The minds that plan and carry out wars, and the sad masses that swallow their propaganda, cannot permit themselves a complex thought; all moral questions must be reduced to binaries; and, thus, if something is not entirely true, it must be entirely false.

 

Even supposing, for the sake of argument, that Swofford’s account contains some “literary” enhancements or even that he wholly fabricated some scenes (neither of which I believe), the ring of truth is sufficient in his book to give pause to any reader who has somehow managed to maintain a permeable mind despite the brain rinse that American mediaculture attempts to force on every citizen.

 

What Swofford says about being a man—and about the military’s vast effort to conflate being a “killer” with successful masculinity, which is, in turn, spuriously connected to “real” Americanism—is true knowledge that any man who grew up in this country knows natively.

 

What he says about the process of trying to make eighteen-year-olds believe, as our government did in Gulf War I, that their service was meant to “protect” democracy is heartbreaking—and is supported by decades of war literature written by other men & women who were also “there.” If Swofford is lying, so are Tim O’Brien, Dalton Trumbo, Michael Herr, Harold Moore, Robert Peterson, Erich Remarque, Lynda Van Devanter, Ron Kovic, Tim Barrus, Alan Cornett, Dan Hallock, Larry Heinemann, Charles Nelson, Philip Caputo, Bernard Fall, John Laurence, Frederick Downs, Mark Bowden … the list goes on and on.

 

But Swofford’s detractors would insist that they must all be liars, too.
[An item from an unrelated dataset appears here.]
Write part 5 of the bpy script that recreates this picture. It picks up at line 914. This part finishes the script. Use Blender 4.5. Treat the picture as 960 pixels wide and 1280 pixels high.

Just as anyone must be a liar who sees the folly in the US government’s sixty-year-old policy of trying to bomb the world into obedience.

 

I cannot help but wonder why so many who describe themselves as veterans in their reviews would expose Swofford to the cruelest of all responses to the returning soldier: “I don’t believe you.”

 

I wonder, too, why there is so much concern among amazon’s reviewers about Swofford’s honesty, when it is indisputable that honesty is a word unknown to those who plan and execute (but never fight in) wars, most particularly the one in which our country is currently engaged.

 

Though I wish there were no marines in Iraq today, if they must be there, I hope there is an Anthony Swofford among them. Someone has to tell us a way through the propaganda; someone has to live to remind us that waging war in the pursuit of peace leaves in its wake only victims, never victors.